Delaware does not require most contractors to carry a specific insurance amount as a condition of state trade licensure. The market (general contractors, commercial customers, larger residential customers, municipal permit offices) will require proof of coverage before you step on site.
Minimum coverages a new Delaware trades shop should expect to carry:
- General liability. $1M per occurrence / $2M aggregate is the typical commercial job requirement. Covers bodily injury and property damage arising from your work.
- Workers' compensation. Delaware is mandatory. Under 19 Del. C. §2301 et seq., every Delaware employer must secure workers' compensation for its employees. Sole proprietors, partners, and single-member LLC owners may exclude themselves by filing the appropriate form with the Office of Workers' Compensation. Source: Delaware Office of Workers' Compensation (https://labor.delaware.gov/divisions/industrial-affairs/workers-compensation/).
- Commercial auto. Your personal auto policy almost certainly excludes business use. Hired and non-owned auto coverage protects against claims arising from employee-owned vehicles used on company business.
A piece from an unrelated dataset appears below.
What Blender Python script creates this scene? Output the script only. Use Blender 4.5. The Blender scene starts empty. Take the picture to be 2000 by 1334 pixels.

- Tools and equipment (inland marine). Homeowners and auto policies exclude business tools beyond small dollar limits. Inland marine is the contractor-specific tool coverage.
- Professional liability (errors and omissions). Rarely needed for pure trades work but useful if you do design-build or estimating for others.
- Umbrella. A $1M or $2M umbrella is cheap relative to what it protects.
Shop the market. Trade association programs (ABC Delaware, AGC of Delaware, PHCC of Delaware, IBEW/NECA-affiliated shops) often have group insurance programs that beat street-rate premiums for the trade.
Never let coverage lapse during an active job. A 1-day gap on a multi-month project is enough to void a claim if something happens during the gap.